(TO DO) Your task is to copy the listing exactly, with the pictures left out.

(PROVIDED DATA)
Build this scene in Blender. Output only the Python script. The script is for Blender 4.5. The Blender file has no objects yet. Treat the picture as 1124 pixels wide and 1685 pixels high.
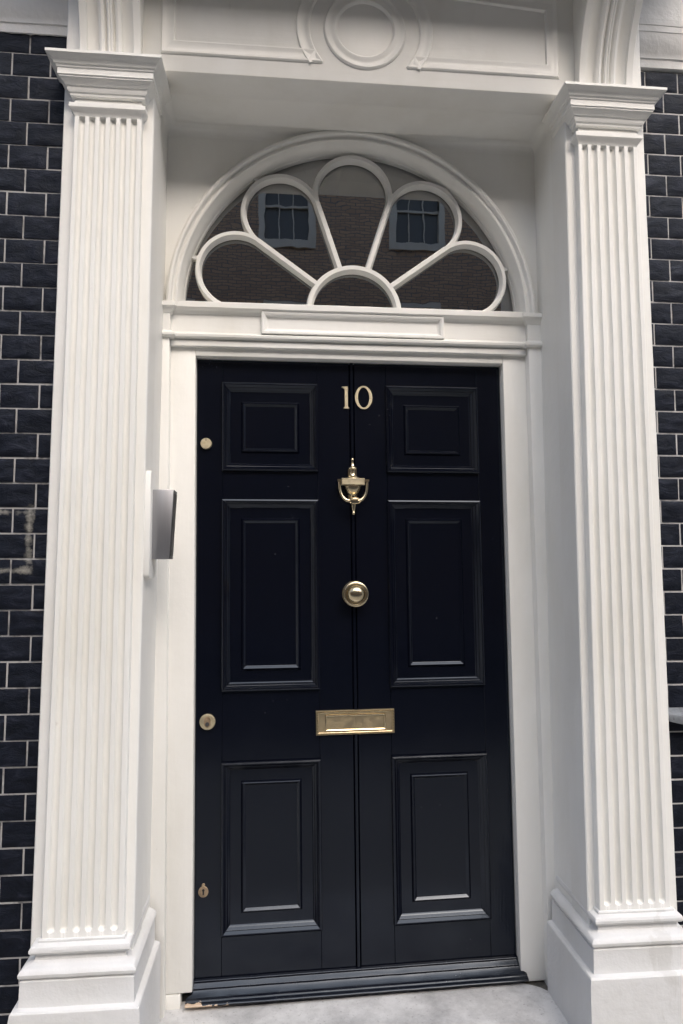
import bpy, bmesh, math, random
from mathutils import Vector, Matrix, noise
random.seed(7)
S = bpy.context.scene
PI = math.pi
# ------------------------------------------------------------------ camera
cam = bpy.data.cameras.new('camera'); co = bpy.data.objects.new('camera', cam); S.collection.objects.link(co)
cam.sensor_fit = 'VERTICAL'; cam.sensor_height = 36.0; cam.lens = 1122.47/1685*36.0
cam.clip_start = 0.05; cam.clip_end = 500
yaw, pitch, roll = (math.radians(a) for a in (5.10724, 4.4459, -0.034))
fwd = Vector((math.sin(yaw)*math.cos(pitch), math.cos(yaw)*math.cos(pitch), math.sin(pitch)))
rt = Vector((math.cos(yaw), -math.sin(yaw), 0)); up = rt.cross(fwd)
r2 = math.cos(roll)*rt + math.sin(roll)*up; u2 = -math.sin(roll)*rt + math.cos(roll)*up
M = Matrix.Identity(4)
for i in range(3):
    M[i][0], M[i][1], M[i][2] = r2[i], u2[i], -fwd[i]
M[0][3], M[1][3], M[2][3] = -0.2392, -2.1998, 1.3802
co.matrix_world = M
S.camera = co
# ------------------------------------------------------------------ light
SUN_EL, SUN_AZ = 42, 162          # azimuth clockwise from +y (the wall faces 180): veiled sun, up to the right
W = bpy.data.worlds.new('World'); S.world = W; W.use_nodes = True
nt = W.node_tree; bg = nt.nodes['Background']
sky = nt.nodes.new('ShaderNodeTexSky'); sky.sky_type = 'NISHITA'; sky.sun_disc = False
sky.sun_elevation = math.radians(SUN_EL); sky.sun_rotation = math.radians(SUN_AZ)
sky.air_density = 0.65; sky.dust_density = 4.0; sky.ozone_density = 0.3
nt.links.new(sky.outputs[0], bg.inputs[0]); bg.inputs[1].default_value = 0.15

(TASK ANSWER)
Build this scene in Blender. Output only the Python script. The script is for Blender 4.5. The Blender file has no objects yet. Treat the picture as 1124 pixels wide and 1685 pixels high.
import bpy, bmesh, math, random
from mathutils import Vector, Matrix, noise
random.seed(7)
S = bpy.context.scene
PI = math.pi
# ------------------------------------------------------------------ camera
cam = bpy.data.cameras.new('camera'); co = bpy.data.objects.new('camera', cam); S.collection.objects.link(co)
cam.sensor_fit = 'VERTICAL'; cam.sensor_height = 36.0; cam.lens = 1122.47/1685*36.0
cam.clip_start = 0.05; cam.clip_end = 500
yaw, pitch, roll = (math.radians(a) for a in (5.10724, 4.4459, -0.034))
fwd = Vector((math.sin(yaw)*math.cos(pitch), math.cos(yaw)*math.cos(pitch), math.sin(pitch)))
rt = Vector((math.cos(yaw), -math.sin(yaw), 0)); up = rt.cross(fwd)
r2 = math.cos(roll)*rt + math.sin(roll)*up; u2 = -math.sin(roll)*rt + math.cos(roll)*up
M = Matrix.Identity(4)
for i in range(3):
    M[i][0], M[i][1], M[i][2] = r2[i], u2[i], -fwd[i]
M[0][3], M[1][3], M[2][3] = -0.2392, -2.1998, 1.3802
co.matrix_world = M
S.camera = co
# ------------------------------------------------------------------ light
SUN_EL, SUN_AZ = 42, 162          # azimuth clockwise from +y (the wall faces 180): veiled sun, up to the right
W = bpy.data.worlds.new('World'); S.world = W; W.use_nodes = True
nt = W.node_tree; bg = nt.nodes['Background']
sky = nt.nodes.new('ShaderNodeTexSky'); sky.sky_type = 'NISHITA'; sky.sun_disc = False
sky.sun_elevation = math.radians(SUN_EL); sky.sun_rotation = math.radians(SUN_AZ)
sky.air_density = 0.65; sky.dust_density = 4.0; sky.ozone_density = 0.3
nt.links.new(sky.outputs[0], bg.inputs[0]); bg.inputs[1].default_value = 0.15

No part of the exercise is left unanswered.